Con il secondo motivo, allegano la violazione dell’art. 116 c.p.c. nonché omessa valutazione dei documenti in atti, e precisamente del contenuto della quietanza, rilasciata dalla società, e degli annunci pubblicitari anzidetti.
I due motivi, strettamente connessi, possono essere esaminati congiuntamente.
In contrasto con la tesi principale, svolta dai ricorrenti, ha affermato questa C.S. che, al fine di riconoscere il diritto del mediatore alla provvigione, l’affare deve ritenersi concluso quando tra le parti, poste in relazione dal mediatore, si sia validamente costituito un vincolo giuridico che abiliti ciascuna di esse ad agire per la esecuzione del contratto, e che, pertanto, anche un contratto preliminare di compravendita deve essere considerato atto conclusivo dell’affare (in tal senso, da ultimo, sez. III nn. 2905-95 e 7400-92).
L’art. 1755 c.c. è – bensì – norma non imperativa ma dispositiva, la quale, come tale, abilitò le parti a regolare diversamente i loro rapporti, e così, ad esempio, ad attribuire il diritto alla provvigione alla sottoscrizione del contratto definitivo di compravendita.
È, tuttavia, questione di fatto, come tale rimessa al giudice del merito ed insindacabile in sede di legittimità se congruamente e logicamente motivata, accertare se le parti abbiano inteso derogare o meno alla disciplina legale.

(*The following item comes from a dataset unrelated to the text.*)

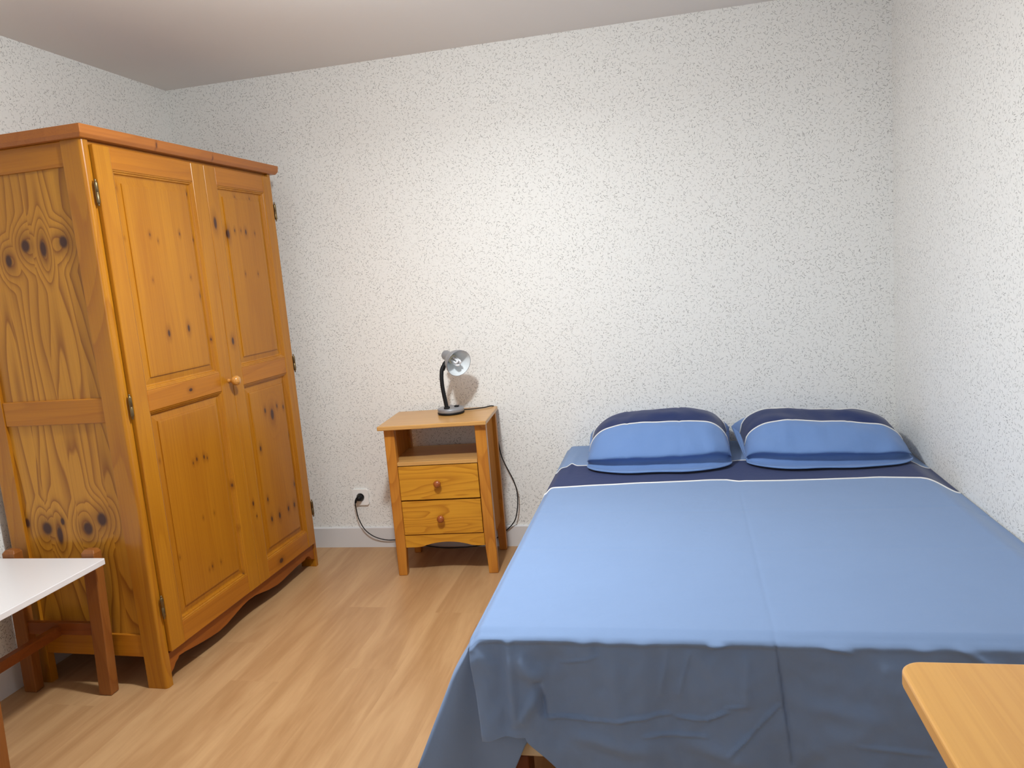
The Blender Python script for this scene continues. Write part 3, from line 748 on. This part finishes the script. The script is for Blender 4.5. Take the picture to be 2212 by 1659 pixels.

La soluzione negativa, cui il Tribunale è pervenuto, sfugge ad ogni censura in assenza chi vizi motivazionali: il fatto che la provvigione venne effettivamente versata all’atto della sottoscrizione del preliminare, dimostra infatti, a logico giudizio del Tribunale, che le parti intesero adeguarsi alla previsione normativa.
Non vizia la motivazione l’asserito omesso esame di documenti, avendo lo stesso Tribunale annesso decisivo rilievo alla circostanza, dianzi indicata.
Manifestamente infondata, infine, è la censura che investe il denegato riconoscimento dell’indebito arricchimento, dal momento che la provvigione venne versata e riscossa non indebitamente, ma, appunto, in forza del contratto di mediazione, stipulato dalle parti.
Non rilevano, agli effetti in esame, le vicende relative all’esercizio dell’azione di risoluzione per inadempimento del contratto preliminare anzidetto: al contrario, se essa sarà riconosciuta fondata, gli attuali ricorrenti potranno far valere in quella sede, a titolo di risarcimento del danno (art. 1453 c.c.) e nei confronti dei promittenti. venditori, la provvigione in questione.
Il ricorso va, pertanto, respinto, con le conseguenze di legge (art. 91 c.p.c.) quanto alle spese.
Così deciso in Roma, nella camera di consiglio della Corte, il 20 maggio 1997.